Second, dang it, I didn’t think through on changing the “universal” time to *daylight saving time* since it changed this weekend, so … the student I was working with whose appointment I postponed… well, I postponed it to the actual time of the presentation.

So I heard a little and now I’m going to listen to it again because, happily, it’s up already (within an hour).

First interesting thing:  there were twice to three times as many projects submitted as they had expected.  That would be 15 out of hundreds if not thousands in the course?

The most logical conclusion from this is that this is based on What Happened The Other Times, and I’d like to think that there were more contributions in part  because there were live wires like me in the course.   Note to self:   recruit live wires if you do a MOOC.  Also be mindful of whether the time will change when you’re giving a time that will not change.
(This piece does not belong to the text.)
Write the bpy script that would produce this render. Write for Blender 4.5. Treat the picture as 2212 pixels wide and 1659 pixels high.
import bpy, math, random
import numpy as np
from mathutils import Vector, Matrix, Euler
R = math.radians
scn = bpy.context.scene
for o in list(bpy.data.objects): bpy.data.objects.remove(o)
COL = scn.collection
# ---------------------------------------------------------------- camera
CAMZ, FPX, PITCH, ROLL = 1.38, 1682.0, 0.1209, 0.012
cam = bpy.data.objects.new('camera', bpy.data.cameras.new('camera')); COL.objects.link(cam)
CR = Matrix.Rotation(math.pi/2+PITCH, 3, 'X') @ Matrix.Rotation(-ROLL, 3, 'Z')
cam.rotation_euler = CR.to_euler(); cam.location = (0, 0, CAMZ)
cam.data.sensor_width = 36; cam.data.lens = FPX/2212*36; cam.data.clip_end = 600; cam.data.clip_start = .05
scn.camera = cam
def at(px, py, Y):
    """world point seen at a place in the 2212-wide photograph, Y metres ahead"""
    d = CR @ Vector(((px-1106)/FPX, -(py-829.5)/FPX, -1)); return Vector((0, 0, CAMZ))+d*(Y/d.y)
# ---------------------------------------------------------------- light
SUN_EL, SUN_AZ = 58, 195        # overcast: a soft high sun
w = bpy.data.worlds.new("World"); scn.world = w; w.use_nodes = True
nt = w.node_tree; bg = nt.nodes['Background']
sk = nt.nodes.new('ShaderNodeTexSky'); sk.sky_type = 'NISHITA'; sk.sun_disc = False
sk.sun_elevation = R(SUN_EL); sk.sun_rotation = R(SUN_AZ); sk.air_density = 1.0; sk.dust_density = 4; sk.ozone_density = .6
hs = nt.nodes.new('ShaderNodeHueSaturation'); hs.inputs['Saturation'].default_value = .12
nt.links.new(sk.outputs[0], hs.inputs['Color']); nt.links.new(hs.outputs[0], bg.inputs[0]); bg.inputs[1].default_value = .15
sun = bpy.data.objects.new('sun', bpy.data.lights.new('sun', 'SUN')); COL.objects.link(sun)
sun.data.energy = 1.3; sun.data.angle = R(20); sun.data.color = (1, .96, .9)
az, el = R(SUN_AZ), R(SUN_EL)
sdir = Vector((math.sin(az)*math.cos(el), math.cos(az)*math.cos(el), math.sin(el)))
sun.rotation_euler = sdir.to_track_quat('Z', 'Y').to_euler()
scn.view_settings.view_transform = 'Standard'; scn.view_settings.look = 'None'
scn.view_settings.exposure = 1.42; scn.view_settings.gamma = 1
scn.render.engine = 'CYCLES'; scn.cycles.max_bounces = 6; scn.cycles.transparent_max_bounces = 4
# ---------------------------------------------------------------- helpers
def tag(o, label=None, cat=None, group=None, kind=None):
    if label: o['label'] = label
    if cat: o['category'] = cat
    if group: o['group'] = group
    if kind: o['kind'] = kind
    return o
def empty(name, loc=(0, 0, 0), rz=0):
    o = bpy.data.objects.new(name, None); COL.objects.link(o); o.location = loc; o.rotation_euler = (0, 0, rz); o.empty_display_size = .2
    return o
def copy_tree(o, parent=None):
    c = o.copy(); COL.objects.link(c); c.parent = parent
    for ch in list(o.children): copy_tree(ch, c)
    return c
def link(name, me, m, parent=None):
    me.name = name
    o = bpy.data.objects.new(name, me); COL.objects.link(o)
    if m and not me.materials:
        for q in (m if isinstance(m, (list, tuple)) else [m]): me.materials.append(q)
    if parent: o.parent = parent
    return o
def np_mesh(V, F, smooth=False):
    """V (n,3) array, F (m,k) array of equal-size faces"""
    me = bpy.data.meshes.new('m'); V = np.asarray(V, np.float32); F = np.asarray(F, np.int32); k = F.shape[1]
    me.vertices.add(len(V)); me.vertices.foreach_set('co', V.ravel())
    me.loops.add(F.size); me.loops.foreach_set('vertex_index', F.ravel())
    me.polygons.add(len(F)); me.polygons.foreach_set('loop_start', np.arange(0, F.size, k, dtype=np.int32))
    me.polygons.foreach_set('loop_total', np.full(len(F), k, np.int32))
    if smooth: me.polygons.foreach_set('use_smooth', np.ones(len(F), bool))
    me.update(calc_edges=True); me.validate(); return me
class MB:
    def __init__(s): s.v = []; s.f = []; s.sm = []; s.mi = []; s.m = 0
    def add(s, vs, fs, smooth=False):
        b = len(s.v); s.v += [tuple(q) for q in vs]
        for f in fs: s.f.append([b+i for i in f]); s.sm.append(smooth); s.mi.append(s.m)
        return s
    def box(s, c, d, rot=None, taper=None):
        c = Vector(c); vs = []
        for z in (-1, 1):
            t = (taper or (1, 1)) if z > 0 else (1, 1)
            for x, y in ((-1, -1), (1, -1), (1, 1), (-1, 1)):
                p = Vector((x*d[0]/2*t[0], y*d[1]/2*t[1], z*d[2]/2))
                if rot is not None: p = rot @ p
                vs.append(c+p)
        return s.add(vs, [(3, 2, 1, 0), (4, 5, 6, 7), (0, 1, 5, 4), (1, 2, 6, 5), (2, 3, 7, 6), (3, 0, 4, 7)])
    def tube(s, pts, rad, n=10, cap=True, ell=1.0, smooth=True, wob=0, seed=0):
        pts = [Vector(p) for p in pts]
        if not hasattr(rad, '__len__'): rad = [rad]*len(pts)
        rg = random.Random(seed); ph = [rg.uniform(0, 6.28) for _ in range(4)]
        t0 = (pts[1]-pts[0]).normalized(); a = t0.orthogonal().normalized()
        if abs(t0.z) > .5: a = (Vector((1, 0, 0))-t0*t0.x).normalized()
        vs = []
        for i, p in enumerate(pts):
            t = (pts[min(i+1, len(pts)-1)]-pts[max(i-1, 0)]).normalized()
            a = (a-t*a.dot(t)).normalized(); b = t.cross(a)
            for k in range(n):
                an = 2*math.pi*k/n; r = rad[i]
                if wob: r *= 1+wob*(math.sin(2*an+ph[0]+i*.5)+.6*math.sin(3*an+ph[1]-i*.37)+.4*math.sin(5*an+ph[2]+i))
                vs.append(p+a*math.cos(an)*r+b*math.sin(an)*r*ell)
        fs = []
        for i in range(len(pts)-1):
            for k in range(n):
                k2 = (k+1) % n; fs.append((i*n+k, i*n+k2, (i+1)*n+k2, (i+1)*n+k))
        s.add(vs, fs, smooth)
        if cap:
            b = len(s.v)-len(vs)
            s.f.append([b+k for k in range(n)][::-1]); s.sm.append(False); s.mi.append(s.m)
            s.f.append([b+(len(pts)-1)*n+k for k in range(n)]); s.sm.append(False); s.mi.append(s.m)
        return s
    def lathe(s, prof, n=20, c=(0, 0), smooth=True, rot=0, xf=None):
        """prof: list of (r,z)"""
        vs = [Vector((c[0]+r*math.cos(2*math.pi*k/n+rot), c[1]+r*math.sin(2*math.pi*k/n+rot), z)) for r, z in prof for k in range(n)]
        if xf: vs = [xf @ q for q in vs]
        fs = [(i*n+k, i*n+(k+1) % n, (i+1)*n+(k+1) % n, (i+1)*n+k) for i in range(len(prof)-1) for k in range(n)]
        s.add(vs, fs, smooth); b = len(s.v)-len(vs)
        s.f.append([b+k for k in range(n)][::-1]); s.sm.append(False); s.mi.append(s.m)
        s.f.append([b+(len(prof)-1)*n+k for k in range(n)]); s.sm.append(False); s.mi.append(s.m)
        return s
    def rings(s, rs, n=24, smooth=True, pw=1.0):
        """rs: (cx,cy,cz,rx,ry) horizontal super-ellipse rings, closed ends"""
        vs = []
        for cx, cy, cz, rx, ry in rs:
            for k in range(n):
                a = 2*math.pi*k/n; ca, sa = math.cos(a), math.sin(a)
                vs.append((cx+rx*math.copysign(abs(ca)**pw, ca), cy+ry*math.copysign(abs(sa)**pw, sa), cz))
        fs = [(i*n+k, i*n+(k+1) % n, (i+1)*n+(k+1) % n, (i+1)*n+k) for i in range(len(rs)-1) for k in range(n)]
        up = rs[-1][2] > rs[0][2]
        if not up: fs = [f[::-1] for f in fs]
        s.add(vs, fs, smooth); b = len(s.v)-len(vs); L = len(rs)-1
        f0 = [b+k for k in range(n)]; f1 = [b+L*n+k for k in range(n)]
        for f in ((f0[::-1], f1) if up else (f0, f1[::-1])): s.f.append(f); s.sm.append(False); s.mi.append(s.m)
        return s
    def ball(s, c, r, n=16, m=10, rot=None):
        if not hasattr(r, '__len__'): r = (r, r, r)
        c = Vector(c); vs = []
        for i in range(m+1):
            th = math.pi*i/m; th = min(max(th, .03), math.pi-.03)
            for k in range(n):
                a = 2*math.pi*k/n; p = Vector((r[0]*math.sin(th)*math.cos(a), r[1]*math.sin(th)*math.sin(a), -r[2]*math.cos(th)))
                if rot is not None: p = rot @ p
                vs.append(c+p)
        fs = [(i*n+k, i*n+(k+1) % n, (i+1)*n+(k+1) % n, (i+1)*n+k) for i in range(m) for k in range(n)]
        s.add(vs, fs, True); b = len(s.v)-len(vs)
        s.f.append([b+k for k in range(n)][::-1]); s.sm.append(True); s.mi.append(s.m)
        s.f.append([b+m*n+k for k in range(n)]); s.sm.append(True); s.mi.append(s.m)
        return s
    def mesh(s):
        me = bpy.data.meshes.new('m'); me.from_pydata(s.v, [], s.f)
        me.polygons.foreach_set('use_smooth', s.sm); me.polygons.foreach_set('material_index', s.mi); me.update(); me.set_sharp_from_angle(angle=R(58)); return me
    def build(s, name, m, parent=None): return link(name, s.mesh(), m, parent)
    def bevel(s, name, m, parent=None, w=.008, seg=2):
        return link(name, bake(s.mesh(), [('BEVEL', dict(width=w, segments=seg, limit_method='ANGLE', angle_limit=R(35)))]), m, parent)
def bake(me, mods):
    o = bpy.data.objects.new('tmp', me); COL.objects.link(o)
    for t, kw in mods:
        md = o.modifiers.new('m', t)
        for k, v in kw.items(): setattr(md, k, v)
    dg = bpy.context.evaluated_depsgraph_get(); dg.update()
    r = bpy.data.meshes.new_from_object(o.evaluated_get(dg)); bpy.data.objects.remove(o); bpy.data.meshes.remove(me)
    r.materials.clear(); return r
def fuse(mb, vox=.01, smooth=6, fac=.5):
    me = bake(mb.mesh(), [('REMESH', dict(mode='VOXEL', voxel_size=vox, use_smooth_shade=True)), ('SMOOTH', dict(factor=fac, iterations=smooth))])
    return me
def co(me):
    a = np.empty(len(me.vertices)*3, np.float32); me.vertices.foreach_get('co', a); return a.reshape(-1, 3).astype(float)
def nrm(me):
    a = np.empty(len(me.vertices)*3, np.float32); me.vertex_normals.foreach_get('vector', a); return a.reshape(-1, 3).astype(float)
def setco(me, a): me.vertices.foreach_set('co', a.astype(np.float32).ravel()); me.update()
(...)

Next note to self:   explain that “the thing that sets this apart” (or one of ’em anyway) is using the pictures and manipulatives and visuals throughout, thank you — not just for the introduction.   Example from the Transitions live course:   yes, we do a lot with 4/4 and 5/5 and 6/6 and 7/7 being 1 … with pictures… and when we get to the part where you’re supposed to figure out 3 4/9 –    7/9 … you still use the pictures and you walk through it carefully, as opposed to “well, you can either turn ’em into improper fractions or borrow…”   In my case, it’s about using the number line / chips app for adding same signs, and different signs, and then using ’em again for subtracting.

He does a great job summarizing my project — better than me 🙂 — and I’m going to steal that 🙂

The main critique is that … he can’t tell what my project really *is.*   (Well, that’s because when I put that together I didn’t really know what it was, unlike now.)   Oh, and it’s ‘way too honkin’ long — I should take all my fascinating links and put them in footnotes.   And yes, I need to take out the part where I say “it’s already been done” because actually, it hasn’t, except by the one or two teachers I know.   It *hasn’t* been done with technology at all.

Now, they also said several times that they could tell I was passionate about it… which is one of the first phrases I learned in “how to say something good about a project when you can’t think of anything good to say.”   Hmmm.